Demain, quand la communauté internationale se recueillera à Auschwitz, en commémoration de la plus grande catastrophe jamais perpétrée par l’homme contre l’homme, nos dirigeants, nos élus, nos forces de l’ordre et nos médias feraient bien de réfléchir aux leçons de l’Holocauste, qui restent douloureusement contemporaines et universelles. Le seul remède, à long terme, est la transmission et l’éducation. Je voudrais saluer le travail pédagogique remarquable du Mémorial, notamment dans le domaine de la formation. Ce que vous faites, cher Jacques, est vital, et doit continuer de plus belle. Espérons donc que la communauté internationale émergera de cette brève période de deuil avec une détermination tangible – tachles — à suivre et à soutenir votre engagement à faire résonner haut et fort les voix de ces témoins. Mesdames et messieurs, ceci est un appel à l’action. Chacun de nous doit faire sa part pour aider dans ce devoir de vigilance et de transmission. Bien sûr pour moi, comme pour à peu près tout le monde ici présent, tout cela est profondément personnel. Lorsque mon père nous a quittés, il y a quatre ans, ma profonde tristesse a rapidement fait place à la réalisation que je ne pouvais rester oisive. Je ressens un devoir viscéral d’aider à lutter contre cette montée de l’intolérance, de la violence contre mon propre peuple et contre les autres peuples. De faire résonner son message et celui de ses frères et sœurs déportés. Mais avec ma propre voix. Je me considère, humblement, comme faisant partie d’une nouvelle génération de porteurs de flambeau. Elie Wiesel disant qu’en écoutant un témoin, on devient soi-même témoin.

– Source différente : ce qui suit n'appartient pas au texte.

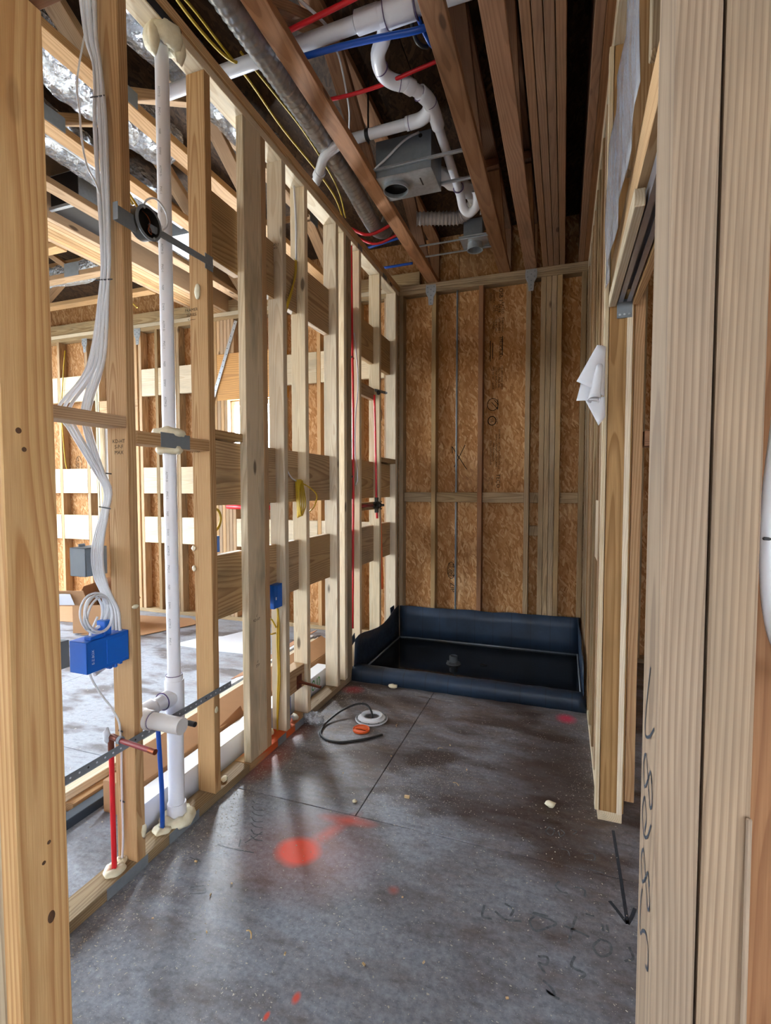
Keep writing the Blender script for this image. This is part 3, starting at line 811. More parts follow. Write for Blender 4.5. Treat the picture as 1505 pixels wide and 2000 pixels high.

Eh bien, j’ai passé mes années formatives à écouter et à lire Elie Wiesel, Simone Veil, Marceline Loridan et, bien sûr, mon père. J’ai un sentiment très fort qu’il souhaitait que mes sœurs, mon frère, et moi, et nos enfants, participent à cette transmission.
Permettez-moi de terminer sur une note personnelle :
J’ai un fils, Jeremiah, qui a cinq ans. Il est venu au monde dans des circonstances difficiles – il a perdu son père avant sa naissance, puis il a perdu son seul grand-père, à l’âge de 6 mois. Quand je regarde cet enfant drôle, vif, joyeux et espiègle, je dois souvent réprimer des larmes en me demandant ce que je vais lui dire de ses grands-parents – qui ont chacun survécu à la guerre de différentes manières – et ce qu’il adviendra de son monde. Quel rôle y jouera-t-il ? Comment lui apprendre à faire ce qui est juste, sans placer un fardeau trop lourd sur ses jeunes épaules ? Curieusement, la réponse est simple, et je pense qu’elle est pertinente pour chacun d’entre-nous : il n’y a pas le choix. Peu importe la difficulté du monde, nous avons l’obligation d’être vigilants, d’enseigner à nos enfants à défendre ce qui est juste … Et c’est cela, Mesdames et Messieurs, qui nous amène ici aujourd’hui. Alors, soixante-quinze ans plus tard, engageons-nous chacun à faire résonner les voix éloquentes et profondes de ces témoins, dont les mises en garde sont hélas de plus en plus actuelles.